Par ailleurs, la progression des inégalités socio-économiques alimente un sentiment de déclassement au sein de la population qui attise la xénophobie. « Pour beaucoup ce sont des hommes blancs, pas forcément jeunes, qui n’ont pas fait d’études universitaires, qui occupent des emplois peu qualifiés, des gens qui ont peu de moyens et touchent des aides sociales », rapporte Laetitia Langlois.
« Il y a une forme de haine des musulmans qui existe depuis les attentats de 2005 à Londres en particulier, concentrée contre la communauté sud-asiatique et alimentée par des faits divers, comme la révélation d’un scandale d’abus sexuels dans le Yorkshire en 2013 », rapporte Molly O’Brien-Castro, maîtresse de conférences en civilisation britannique à l’Université de Tours. Entre 1997 et 2013, près de 1 400 mineurs ont subi, à Rotherham, des abus sexuels par des groupes d’hommes dont certains étaient d’origine pakistanaise. Ces faits divers sont régulièrement utilisés pour légitimer un discours anti-musulman, notamment sur les réseaux sociaux.

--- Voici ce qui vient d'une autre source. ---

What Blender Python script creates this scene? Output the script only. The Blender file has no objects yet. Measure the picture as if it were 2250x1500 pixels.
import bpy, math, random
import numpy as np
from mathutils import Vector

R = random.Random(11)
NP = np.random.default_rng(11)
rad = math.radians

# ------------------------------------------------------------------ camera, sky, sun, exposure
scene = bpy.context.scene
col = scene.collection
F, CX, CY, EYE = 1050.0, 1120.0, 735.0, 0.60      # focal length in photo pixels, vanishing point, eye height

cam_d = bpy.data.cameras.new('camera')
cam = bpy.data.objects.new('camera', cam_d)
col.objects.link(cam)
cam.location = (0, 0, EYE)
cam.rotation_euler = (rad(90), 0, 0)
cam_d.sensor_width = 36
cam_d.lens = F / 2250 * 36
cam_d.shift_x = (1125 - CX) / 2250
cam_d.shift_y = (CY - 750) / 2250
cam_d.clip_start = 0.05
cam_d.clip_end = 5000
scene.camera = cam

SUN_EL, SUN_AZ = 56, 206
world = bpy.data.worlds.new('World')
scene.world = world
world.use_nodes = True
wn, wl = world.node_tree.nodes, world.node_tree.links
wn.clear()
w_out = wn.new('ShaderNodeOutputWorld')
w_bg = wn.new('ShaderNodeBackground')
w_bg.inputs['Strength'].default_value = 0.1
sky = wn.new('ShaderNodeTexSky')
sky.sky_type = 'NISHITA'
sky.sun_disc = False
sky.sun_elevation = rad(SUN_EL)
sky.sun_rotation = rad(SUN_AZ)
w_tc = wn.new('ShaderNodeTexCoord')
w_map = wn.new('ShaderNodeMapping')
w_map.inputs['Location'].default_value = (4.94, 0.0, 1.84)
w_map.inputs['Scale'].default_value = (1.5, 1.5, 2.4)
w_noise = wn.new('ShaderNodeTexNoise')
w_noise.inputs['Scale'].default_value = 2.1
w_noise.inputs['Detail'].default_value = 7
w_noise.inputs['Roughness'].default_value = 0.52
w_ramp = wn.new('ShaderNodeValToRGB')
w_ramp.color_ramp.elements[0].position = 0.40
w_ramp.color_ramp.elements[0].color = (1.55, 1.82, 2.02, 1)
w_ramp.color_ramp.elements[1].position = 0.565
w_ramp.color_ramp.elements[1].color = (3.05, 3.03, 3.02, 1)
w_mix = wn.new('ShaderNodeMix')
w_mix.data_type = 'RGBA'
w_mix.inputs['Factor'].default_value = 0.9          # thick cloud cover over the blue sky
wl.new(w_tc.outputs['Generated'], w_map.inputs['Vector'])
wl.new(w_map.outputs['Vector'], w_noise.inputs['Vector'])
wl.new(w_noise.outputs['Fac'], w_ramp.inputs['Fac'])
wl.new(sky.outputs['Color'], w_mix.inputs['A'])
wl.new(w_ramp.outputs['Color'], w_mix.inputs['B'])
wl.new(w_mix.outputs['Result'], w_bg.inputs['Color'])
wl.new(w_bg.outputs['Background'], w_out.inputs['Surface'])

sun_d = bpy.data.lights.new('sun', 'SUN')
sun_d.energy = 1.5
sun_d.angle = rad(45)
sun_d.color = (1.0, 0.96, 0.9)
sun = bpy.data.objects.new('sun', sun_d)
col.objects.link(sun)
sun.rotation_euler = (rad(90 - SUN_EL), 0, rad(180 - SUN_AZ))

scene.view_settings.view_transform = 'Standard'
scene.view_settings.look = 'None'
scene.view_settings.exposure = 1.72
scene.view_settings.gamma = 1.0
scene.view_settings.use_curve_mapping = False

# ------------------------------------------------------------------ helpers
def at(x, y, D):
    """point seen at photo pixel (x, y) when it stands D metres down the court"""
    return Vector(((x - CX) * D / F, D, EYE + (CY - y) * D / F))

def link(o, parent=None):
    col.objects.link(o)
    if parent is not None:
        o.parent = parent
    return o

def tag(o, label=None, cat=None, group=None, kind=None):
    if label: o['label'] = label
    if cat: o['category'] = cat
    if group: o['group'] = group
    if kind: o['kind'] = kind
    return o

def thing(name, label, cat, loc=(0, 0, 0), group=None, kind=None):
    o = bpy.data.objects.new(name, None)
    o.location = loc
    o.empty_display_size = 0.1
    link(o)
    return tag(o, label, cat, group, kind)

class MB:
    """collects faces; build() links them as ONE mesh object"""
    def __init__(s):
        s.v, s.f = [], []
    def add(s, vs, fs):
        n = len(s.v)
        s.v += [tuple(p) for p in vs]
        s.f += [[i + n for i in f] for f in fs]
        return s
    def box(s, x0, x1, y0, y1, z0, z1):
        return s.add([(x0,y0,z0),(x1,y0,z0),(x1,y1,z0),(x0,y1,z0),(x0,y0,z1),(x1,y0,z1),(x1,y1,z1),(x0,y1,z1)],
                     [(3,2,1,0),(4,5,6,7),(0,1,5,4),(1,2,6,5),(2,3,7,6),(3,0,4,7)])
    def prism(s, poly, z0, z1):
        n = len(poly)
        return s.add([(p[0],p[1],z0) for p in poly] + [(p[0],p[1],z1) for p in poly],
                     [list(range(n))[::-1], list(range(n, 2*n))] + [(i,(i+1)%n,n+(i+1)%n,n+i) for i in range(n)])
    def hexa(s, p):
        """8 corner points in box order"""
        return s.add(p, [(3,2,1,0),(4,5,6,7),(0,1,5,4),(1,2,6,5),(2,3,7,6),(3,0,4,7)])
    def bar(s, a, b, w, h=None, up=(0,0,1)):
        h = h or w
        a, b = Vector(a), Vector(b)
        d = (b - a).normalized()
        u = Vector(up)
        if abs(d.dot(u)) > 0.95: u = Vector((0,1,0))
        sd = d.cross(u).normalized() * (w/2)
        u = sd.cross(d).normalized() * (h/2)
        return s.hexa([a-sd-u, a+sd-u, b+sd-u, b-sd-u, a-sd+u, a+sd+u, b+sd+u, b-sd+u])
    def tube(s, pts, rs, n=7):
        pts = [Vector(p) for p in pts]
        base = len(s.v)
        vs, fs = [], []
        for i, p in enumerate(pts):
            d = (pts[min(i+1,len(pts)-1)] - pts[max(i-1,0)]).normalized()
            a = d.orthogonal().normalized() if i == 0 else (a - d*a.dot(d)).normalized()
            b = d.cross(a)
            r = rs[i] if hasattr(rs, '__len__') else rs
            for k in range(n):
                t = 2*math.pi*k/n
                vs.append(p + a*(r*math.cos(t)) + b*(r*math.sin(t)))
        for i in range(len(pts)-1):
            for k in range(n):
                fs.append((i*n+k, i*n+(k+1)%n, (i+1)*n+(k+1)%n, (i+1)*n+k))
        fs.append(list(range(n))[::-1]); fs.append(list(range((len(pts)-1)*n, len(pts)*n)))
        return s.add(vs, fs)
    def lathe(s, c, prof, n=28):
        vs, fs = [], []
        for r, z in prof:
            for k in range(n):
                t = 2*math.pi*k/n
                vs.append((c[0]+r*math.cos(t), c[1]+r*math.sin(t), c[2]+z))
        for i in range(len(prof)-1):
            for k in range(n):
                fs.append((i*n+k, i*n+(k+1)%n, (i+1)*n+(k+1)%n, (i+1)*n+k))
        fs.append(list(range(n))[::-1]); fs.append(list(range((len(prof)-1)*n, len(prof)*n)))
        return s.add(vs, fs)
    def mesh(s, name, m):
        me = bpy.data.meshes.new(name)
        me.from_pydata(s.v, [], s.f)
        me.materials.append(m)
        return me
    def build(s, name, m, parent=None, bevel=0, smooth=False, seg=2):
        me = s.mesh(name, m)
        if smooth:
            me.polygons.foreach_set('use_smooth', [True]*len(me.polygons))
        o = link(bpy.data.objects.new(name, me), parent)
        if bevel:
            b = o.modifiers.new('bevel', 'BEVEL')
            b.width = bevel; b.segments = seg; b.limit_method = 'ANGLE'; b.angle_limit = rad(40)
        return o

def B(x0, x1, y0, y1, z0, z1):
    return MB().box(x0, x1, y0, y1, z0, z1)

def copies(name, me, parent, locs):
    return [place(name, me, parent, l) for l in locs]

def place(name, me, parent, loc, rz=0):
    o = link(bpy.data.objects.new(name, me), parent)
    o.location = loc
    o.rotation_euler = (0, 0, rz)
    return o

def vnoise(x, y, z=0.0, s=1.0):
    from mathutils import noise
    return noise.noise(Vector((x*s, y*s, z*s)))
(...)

« La défiance envers les médias alimente les émeutes »
En effet, depuis plusieurs années, la défiance envers les institutions et les médias ne cessent de progresser au Royaume-Uni. En novembre 2023, un sondage a révélé que seulement 31 % de la population faisait confiance aux informations relayées par les médias britanniques. A titre de comparaison, le niveau de confiance s’élève à 51 % au Canada, 40 % en France et 39 % aux Etats-Unis. Mécaniquement la défiance envers les médias classiques favorise l’émergence de médias « alternatifs » et d’influenceurs. L’influenceur masculiniste, Andrew Tate, a d’ailleurs participé à la propagation de fausses rumeurs sur l’assaillant et sa religion. Le milliardaire et propriétaire du réseau social X – anciennement Twitter – Elon Musk multiplie les tweets n’hésitant pas à parler de « guerre civile », tout en affichant sa sympathie pour les manifestants. « La défiance envers les médias alimente les émeutes, et le personnel politique de droite radicale et d’extrême droite contribue à cette défiance. Nigel Farage [leader du parti de droite radicale populiste « Réformer le Royaume-Uni »] a publié une vidéo sur les réseaux sociaux affirmant que les médias cachaient la vérité », pointe Laetitia Langlois.

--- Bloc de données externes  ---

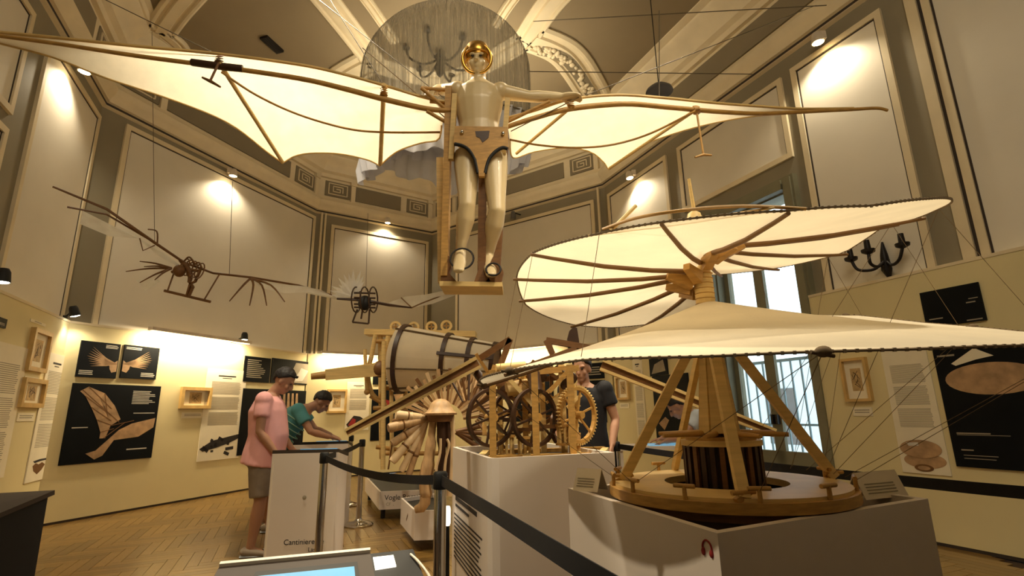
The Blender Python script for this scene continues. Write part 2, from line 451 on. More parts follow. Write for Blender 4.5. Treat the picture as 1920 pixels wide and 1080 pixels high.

Des émeutes symbolisant la droitisation du spectre politique
En creux, et malgré la victoire du parti travailliste de Keir Starmer lors des élections législatives du 4 juillet dernier, l’extrême-droite n’a cessé de progresser au Royaume-Uni depuis le Brexit. Avec 14 % des voix, le parti de Nigel Farage a réalisé un score historique. La « Ligue de défense Anglaise », mouvement d’extrême-droite ouvertement anti-musulman, participe largement à l’organisation des manifestations à travers le pays.
Pour Laetitia Langlois, la campagne du Brexit a banalisé la xénophobie et les discours de haine. « Nigel Farage cible violemment les musulmans, et considère que l’Islam n’est pas compatible avec les valeurs de l’occident », continue l’universitaire. Inévitablement, la progression des discours xénophobes a favorisé une reprise de ces thématiques par le parti conservateur, profondément transformé depuis le Brexit.